The state is taking an extra step to curb identity theft at tax time this year: Mainers will have the new option of listing their driver’s license numbers on their income tax return to help prove they are who they say they are.
Providing the information is voluntary. If a tax return is flagged for containing suspicious information — potentially someone claiming to be someone else — the state will use the license number to confirm the taxpayer’s identity
“It’s certainly an option that taxpayers can consider that helps,” said David Heidrich, spokesman for Maine Revenue Services.
Fraudulent tax returns are not new. For decades, scam artists have submitted state and federal tax returns using fake names and Social Security numbers.
But scammers are increasingly using stolen identities. Their returns contain real names tied to real Social Security numbers, and in some cases, real employers or other accurate information. That makes fraudulent returns more difficult to detect.
Tax-return identity theft is an increasing problem in Maine and around the country.
The IRS reported just over 440,000 identity theft incidents in 2010, according to the treasury inspector general for Tax Administration. By 2013, that number had jumped to 2.9 million.

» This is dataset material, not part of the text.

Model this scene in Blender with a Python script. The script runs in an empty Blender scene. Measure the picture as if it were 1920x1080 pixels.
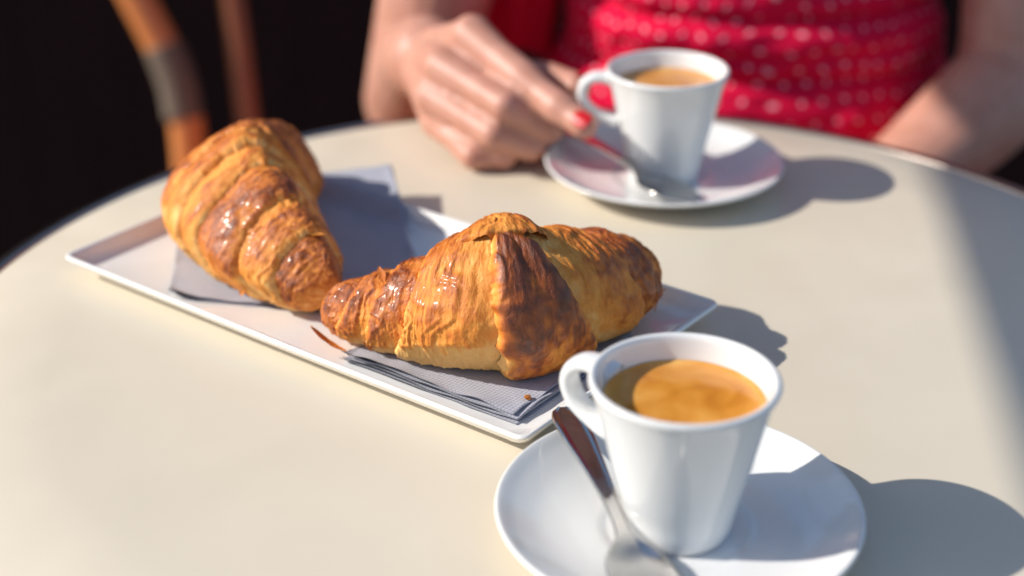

Last year, by the height of tax season, Maine had received 1,600 fraudulent income tax returns from people claiming the identity of someone else — putting the state on pace to double 2014’s number.
Maine isn’t alone in its efforts to curb ID theft this year. The IRS, states and members of the tax industry have been working together for months on ways to protect taxpayers and better authenticate returns. Many of the new safeguards will be invisible to people filing their taxes, including the sharing and analyzing of data among the IRS, states and the tax industry to help spot fraudulent returns.
However, electronic filers likely will notice that tax software and online tax programs have new password and security requirements and, like the state, will give people the option of providing their driver’s license number to confirm their identity.
In Maine, 82 percent of taxpayers filed their returns electronically in 2015.
Experts urge taxpayers to file both their federal and state returns as early as possible, before scammers can file first. They also say taxpayers should alert all tax agencies — state and federal — if they believe their identity has been stolen or they’ve been the victim of tax-return ID theft.